Bewaffnung: 2 MG 131
Rüstgewicht: 10000 kg
Landegewicht: 12000 kg
Fluggewicht: 13700 kg
Exemplare: ~ 100

Die Funkausrüstung bestand aus FuG 10 mit TZG 10 und ZG 16, Peil G6, FuBl 2 F, FuG 101 A, FuG 25 a, FuG 16 ZY, FuG 217 und FuG 130 (Bakenaufschaltung).

Quellen:
"Hinweise für Technische Außenstellen", herausgegeben von der Inspektion des Fl.-Techn.-Truppendienstes, Gr. II, Ref. C, Az.: Tgb.

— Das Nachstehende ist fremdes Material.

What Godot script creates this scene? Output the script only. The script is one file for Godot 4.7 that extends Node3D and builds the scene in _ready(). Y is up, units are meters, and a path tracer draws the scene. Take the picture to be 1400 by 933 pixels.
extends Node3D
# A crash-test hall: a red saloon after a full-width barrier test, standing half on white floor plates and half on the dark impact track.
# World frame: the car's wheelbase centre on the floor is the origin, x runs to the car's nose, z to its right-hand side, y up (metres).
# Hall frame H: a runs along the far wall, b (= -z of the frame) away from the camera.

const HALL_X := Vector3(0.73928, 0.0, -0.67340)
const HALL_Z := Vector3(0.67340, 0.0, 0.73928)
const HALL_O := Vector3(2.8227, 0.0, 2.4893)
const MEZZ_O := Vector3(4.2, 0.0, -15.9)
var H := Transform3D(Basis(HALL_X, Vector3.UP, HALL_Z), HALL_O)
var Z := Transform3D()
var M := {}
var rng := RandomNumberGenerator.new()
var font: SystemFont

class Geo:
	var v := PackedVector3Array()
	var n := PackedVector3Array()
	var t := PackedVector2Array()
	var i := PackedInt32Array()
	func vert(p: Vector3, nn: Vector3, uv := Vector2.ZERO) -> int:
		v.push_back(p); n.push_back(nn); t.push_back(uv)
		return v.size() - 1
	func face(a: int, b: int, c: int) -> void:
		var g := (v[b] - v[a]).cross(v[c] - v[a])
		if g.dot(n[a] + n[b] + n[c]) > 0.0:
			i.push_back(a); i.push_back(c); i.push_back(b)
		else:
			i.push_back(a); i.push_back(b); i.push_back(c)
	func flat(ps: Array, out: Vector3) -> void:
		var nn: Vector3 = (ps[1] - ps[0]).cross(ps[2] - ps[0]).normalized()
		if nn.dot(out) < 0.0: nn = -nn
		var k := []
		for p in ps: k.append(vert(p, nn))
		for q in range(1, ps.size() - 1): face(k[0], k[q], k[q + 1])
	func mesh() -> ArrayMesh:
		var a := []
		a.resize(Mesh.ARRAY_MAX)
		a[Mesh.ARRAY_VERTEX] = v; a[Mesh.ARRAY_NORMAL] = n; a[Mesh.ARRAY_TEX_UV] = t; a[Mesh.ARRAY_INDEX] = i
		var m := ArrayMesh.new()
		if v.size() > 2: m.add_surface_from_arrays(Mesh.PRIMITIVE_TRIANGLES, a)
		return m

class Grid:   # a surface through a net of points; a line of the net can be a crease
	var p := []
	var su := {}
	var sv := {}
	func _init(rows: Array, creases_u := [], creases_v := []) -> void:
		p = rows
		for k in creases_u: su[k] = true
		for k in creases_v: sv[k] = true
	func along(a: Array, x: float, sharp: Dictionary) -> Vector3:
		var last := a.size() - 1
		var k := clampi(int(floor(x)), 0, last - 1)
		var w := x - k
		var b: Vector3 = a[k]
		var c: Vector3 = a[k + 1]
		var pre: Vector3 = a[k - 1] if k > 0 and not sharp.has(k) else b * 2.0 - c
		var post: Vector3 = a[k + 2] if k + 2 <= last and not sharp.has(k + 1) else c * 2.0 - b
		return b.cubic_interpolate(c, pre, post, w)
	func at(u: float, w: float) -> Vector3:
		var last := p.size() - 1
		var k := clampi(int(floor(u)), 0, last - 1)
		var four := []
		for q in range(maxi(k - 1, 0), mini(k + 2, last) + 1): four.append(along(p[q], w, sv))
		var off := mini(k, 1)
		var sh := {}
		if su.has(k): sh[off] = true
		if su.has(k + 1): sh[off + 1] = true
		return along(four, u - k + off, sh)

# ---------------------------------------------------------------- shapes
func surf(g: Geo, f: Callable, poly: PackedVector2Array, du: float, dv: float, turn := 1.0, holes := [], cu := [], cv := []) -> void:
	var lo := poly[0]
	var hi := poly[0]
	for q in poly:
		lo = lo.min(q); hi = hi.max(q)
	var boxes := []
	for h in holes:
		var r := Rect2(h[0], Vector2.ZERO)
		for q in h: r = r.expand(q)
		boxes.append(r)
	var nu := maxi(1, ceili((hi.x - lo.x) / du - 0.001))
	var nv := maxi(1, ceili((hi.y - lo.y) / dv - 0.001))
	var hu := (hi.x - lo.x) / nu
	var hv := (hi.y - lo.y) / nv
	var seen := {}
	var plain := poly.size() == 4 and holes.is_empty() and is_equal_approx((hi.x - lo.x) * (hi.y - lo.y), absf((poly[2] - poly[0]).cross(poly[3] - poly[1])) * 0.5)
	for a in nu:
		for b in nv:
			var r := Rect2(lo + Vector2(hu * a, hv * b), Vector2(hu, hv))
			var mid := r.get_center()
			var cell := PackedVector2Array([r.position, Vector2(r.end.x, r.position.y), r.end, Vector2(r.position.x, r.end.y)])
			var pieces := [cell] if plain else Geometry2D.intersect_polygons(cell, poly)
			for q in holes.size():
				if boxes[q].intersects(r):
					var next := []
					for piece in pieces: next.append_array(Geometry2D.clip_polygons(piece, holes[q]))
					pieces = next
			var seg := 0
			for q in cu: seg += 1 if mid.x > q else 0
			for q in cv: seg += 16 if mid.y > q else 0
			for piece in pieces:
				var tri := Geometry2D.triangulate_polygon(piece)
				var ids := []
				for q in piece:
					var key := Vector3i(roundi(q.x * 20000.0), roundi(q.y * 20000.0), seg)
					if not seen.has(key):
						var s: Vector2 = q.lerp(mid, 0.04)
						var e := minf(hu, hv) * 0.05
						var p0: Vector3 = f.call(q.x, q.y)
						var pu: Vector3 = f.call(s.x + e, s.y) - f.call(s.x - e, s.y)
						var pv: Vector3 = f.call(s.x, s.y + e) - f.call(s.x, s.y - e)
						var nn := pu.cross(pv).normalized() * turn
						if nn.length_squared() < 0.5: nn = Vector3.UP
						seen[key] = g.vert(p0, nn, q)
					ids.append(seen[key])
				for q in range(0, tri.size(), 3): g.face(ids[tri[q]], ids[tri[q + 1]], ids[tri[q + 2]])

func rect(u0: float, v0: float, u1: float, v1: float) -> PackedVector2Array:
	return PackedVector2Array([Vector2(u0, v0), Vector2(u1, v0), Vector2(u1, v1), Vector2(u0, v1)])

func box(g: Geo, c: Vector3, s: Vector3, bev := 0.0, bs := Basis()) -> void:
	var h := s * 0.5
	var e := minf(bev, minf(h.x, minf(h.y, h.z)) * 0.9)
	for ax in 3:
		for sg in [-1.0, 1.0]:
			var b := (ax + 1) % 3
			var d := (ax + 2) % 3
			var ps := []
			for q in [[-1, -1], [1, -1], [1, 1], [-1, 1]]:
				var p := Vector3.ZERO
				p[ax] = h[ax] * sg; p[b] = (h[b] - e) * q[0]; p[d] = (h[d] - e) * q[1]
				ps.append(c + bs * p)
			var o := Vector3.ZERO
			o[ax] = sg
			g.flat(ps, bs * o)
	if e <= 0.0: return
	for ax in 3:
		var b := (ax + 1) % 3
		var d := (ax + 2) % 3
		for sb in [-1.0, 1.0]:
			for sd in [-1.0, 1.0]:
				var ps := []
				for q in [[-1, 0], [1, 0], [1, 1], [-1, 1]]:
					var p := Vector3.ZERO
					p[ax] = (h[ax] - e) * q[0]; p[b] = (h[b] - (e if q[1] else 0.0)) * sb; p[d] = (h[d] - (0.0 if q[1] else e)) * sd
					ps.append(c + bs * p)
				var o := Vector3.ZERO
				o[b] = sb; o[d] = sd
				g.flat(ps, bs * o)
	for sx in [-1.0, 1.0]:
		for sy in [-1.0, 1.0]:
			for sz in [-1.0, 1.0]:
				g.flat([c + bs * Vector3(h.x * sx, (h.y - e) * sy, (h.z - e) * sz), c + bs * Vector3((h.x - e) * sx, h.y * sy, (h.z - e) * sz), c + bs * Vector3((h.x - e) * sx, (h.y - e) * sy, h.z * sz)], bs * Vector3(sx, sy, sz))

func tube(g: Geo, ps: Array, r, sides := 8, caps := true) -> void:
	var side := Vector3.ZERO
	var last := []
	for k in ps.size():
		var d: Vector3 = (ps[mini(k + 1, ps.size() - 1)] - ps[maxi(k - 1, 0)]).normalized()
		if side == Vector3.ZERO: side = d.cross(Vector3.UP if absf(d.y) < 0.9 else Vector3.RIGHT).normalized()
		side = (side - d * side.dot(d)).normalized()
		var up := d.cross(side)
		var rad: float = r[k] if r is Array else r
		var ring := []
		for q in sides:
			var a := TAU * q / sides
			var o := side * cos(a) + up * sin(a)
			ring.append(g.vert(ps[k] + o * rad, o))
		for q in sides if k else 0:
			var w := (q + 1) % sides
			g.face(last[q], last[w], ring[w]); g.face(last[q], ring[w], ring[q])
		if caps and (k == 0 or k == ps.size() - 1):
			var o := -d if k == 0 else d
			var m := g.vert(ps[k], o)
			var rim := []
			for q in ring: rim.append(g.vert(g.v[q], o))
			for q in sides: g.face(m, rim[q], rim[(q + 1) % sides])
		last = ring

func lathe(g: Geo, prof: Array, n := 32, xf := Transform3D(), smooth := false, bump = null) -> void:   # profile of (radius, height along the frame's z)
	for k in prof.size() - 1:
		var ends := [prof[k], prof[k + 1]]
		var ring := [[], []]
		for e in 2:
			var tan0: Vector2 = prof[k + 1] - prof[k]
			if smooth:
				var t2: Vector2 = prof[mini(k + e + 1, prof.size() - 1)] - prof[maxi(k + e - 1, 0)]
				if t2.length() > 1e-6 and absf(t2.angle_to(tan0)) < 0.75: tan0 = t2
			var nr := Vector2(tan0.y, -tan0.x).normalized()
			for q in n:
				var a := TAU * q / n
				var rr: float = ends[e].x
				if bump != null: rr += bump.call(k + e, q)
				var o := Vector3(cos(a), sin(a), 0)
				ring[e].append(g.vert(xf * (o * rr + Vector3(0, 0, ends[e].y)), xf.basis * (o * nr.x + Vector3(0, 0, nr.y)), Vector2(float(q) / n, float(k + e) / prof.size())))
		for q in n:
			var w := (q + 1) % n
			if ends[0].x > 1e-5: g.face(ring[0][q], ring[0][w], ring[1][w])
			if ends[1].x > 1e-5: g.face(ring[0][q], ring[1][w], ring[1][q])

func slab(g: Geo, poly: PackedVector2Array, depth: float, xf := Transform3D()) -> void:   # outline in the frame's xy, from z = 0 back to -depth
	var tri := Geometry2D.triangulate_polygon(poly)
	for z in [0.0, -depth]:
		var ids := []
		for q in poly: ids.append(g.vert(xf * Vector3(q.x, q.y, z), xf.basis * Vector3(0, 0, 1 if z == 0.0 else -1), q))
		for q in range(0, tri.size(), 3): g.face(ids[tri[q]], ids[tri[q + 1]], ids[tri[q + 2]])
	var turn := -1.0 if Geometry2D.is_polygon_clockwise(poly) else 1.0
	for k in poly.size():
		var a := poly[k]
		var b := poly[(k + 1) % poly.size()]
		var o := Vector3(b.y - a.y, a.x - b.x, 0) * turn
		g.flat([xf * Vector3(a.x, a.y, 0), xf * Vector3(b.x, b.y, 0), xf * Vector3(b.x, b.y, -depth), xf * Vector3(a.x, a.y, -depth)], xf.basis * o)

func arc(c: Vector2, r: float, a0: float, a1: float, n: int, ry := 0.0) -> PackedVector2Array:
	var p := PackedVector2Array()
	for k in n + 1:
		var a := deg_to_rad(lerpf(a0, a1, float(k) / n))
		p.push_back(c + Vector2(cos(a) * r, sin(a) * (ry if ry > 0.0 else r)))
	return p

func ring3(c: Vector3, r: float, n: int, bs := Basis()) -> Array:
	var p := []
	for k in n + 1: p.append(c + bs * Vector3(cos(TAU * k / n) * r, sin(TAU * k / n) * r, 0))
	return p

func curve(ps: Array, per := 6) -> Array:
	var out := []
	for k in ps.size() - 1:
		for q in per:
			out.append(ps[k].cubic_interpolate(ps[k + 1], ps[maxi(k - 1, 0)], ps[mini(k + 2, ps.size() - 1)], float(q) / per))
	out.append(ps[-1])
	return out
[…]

Nr. 4569/45 geh. am 8.2.1945 (Länge, Reichweite, Gewichte und Funkausrüstung)
"Zusammenfassung der Systemvermaßungen Ju 388 K-1", Zeichnung S 38800-9094a, Stand 18.4.1944 (aus dieser Zeichnung kann man abweichende Angaben zur Länge errechnen: 14568 mm bis Hinterkante Rumpf, 14906 mm bis Hinterkante Leitwerk; die Läufe des Heckstandes ragen natürlich noch weiter nach hinten heraus)
Junkers Kurz-Baubeschreibung Nr.110145 Ju 388 L-1 und J-3 der Junkers Flugzeug- und Motorenwerke AG, Dessau
Fertigungsunterlage F-388.00-02 der Junkers Flugzeug- und Motorenwerke (JFM) vom 4.6.1944 (Ju 388 J und K) bzw.  2.8.1944 (Ju 388 L).
Ju 388 K-0 (im Bau befindlich) und Misteln in Merseburg
Im Frühjahr 1945 fanden die US-Streitkräfte in einer Flugzeughalle in Merseburg neben zwei Misteln auch eine noch nicht fertiggestellte Ju 388 K-0 bzw. L-0/Nacht, zu erkennen an dem Aufsatz für das Rückblickfernrohr auf der Kanzel und dem unter dem Rumpf erkennbaren Ansatz für die Rumpfwanne. Vor der Maschine stehen zwei BMW 801 TJ-0 Triebwerke, die vermutlich für den Einbau in die Maschine vorgesehen waren. Die große Nummer "34" an der Kanzel der Maschine könnte einen Rückschluß darauf liefern, daß es sich um die 34. Ju 388 K-0 und damit um die WNr. 230 734 handelt. Dies ist jedoch nicht vollständig gesichert.